Until we accept there is far more of a deeper problem than a lack of police or youth centres we will never root out youth violence, the murder rate will continue to climb and another generation will be needlessly lost to senseless violence.
The Church’s role
It is a tragedy that the church has hidden away in the comfort of its pews whilst the youth of London have been abandoned by broken families and ignored by the state. The church should be leading the way. It should be showing that there is a better path. It should be supporting families and looking after vulnerable people. It should be intervening in the gangs and reaching out to them by showing the love and hope of Jesus. The church should be praying for stronger families. It should be praying that those broken families will be stitched back together and that other families will be protected from falling apart.
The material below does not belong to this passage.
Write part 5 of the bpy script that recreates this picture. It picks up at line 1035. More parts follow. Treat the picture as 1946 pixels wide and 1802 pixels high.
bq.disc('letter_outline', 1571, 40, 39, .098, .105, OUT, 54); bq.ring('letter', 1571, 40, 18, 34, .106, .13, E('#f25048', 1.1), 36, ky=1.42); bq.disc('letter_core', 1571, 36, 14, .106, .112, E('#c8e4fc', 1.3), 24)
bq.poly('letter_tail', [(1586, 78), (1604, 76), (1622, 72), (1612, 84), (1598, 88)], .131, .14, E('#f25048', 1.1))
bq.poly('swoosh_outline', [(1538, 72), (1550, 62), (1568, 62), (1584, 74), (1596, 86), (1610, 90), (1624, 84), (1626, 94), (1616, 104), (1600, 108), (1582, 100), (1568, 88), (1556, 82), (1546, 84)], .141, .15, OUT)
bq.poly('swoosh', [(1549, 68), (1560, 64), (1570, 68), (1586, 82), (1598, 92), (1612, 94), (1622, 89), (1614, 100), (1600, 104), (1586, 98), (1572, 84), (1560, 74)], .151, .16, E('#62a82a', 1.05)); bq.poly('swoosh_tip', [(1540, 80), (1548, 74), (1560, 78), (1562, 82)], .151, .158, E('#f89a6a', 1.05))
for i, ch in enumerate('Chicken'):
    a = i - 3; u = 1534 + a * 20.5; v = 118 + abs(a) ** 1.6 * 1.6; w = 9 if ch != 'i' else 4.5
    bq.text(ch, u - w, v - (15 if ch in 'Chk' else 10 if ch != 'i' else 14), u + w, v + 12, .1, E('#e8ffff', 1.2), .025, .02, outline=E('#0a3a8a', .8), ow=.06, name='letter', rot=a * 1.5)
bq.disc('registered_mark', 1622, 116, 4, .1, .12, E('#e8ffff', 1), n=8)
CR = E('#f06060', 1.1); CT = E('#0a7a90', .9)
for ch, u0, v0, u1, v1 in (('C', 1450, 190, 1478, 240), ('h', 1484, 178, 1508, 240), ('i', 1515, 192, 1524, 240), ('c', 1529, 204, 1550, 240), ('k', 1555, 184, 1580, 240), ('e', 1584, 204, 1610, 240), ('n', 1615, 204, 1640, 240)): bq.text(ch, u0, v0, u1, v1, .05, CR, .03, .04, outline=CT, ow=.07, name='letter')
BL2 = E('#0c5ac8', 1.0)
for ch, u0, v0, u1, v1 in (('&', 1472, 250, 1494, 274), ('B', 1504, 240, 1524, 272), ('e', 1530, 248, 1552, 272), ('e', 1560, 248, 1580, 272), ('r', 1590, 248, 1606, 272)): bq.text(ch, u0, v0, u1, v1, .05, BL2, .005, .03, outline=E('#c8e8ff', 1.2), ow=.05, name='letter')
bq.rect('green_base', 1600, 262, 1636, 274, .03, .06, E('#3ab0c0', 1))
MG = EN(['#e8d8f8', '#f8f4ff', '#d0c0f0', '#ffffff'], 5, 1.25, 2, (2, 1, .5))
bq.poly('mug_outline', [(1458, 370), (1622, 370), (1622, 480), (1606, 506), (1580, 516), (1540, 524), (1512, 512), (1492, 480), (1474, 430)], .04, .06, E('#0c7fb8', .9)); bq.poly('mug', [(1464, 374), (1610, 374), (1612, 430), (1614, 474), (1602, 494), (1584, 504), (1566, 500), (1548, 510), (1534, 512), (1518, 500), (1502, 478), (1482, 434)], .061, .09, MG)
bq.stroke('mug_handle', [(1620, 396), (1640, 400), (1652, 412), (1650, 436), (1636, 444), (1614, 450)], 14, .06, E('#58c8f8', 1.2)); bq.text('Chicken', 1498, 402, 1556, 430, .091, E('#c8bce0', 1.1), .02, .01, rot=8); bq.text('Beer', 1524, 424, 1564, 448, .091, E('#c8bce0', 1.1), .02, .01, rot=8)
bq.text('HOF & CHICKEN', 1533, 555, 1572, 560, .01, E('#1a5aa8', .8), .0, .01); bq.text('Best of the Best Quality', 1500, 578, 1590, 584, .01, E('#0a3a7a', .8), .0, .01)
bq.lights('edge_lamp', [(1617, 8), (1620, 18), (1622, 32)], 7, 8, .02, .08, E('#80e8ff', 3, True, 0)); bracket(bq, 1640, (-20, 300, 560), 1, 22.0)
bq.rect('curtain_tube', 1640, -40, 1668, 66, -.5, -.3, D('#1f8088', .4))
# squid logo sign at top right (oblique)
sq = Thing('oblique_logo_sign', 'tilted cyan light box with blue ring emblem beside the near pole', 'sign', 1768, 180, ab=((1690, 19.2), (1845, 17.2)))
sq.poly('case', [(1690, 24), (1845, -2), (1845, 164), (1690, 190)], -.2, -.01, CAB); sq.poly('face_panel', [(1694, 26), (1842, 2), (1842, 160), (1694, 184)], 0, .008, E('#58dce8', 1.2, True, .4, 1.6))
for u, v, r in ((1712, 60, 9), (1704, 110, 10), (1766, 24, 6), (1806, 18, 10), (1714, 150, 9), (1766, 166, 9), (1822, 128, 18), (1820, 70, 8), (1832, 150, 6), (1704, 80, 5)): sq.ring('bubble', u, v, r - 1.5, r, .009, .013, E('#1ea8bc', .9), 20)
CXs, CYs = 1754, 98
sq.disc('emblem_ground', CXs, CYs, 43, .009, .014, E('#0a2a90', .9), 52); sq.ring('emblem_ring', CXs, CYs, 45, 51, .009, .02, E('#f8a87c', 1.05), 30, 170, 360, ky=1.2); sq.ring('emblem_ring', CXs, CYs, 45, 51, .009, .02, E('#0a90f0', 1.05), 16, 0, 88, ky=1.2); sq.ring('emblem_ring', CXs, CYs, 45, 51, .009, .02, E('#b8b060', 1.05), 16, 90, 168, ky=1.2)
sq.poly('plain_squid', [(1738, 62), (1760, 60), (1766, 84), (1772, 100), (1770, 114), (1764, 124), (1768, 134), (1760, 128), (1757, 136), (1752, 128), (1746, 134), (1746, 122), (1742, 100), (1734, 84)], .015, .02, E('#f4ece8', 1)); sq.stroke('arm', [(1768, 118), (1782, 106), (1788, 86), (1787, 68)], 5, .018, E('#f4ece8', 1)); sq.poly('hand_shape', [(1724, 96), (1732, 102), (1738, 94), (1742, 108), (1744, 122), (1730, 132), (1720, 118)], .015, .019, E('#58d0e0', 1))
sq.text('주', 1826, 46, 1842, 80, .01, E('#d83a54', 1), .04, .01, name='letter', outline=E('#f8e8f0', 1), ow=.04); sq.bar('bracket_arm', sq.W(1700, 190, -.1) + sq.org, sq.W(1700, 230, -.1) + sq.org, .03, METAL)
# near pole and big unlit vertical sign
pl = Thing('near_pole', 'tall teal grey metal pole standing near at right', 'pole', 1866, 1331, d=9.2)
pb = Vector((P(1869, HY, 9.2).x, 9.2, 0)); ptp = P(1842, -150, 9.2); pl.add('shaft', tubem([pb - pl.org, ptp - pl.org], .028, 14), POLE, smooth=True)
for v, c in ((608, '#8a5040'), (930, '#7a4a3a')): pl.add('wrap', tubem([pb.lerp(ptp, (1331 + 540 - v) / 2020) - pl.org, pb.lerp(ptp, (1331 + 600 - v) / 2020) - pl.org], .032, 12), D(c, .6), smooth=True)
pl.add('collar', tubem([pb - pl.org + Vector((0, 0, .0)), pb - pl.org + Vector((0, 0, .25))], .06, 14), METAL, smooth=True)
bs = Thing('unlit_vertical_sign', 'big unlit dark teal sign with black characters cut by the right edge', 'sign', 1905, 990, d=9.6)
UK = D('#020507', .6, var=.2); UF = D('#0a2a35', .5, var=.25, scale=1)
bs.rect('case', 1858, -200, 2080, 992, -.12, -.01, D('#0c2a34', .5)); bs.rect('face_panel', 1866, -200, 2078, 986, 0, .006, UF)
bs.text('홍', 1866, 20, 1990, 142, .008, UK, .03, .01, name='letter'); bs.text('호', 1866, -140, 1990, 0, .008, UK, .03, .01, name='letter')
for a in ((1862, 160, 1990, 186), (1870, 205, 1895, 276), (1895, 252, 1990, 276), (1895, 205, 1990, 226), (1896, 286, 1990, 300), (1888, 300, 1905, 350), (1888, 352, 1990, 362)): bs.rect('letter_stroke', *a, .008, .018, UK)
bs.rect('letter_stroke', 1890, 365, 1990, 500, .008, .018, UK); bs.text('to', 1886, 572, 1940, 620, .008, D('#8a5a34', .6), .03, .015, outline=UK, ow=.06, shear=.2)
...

Ultimately, the answer is Jesus. We can have as many initiatives and strategies we want. We can set up and state fund as many youth clubs we want and even double the number of police, but none of that will change the state of people’s hearts. We need to be praying that God will get a hold of these young people, that they will encounter the living God and will proclaim Jesus as their Lord and Saviour and in so doing have a life transforming change that will impact those around them and end this scourge of gun and knife attacks.
Let us pray the church will arise. Let us pray for God fearing political leaders and let us pray for an end to gang violence.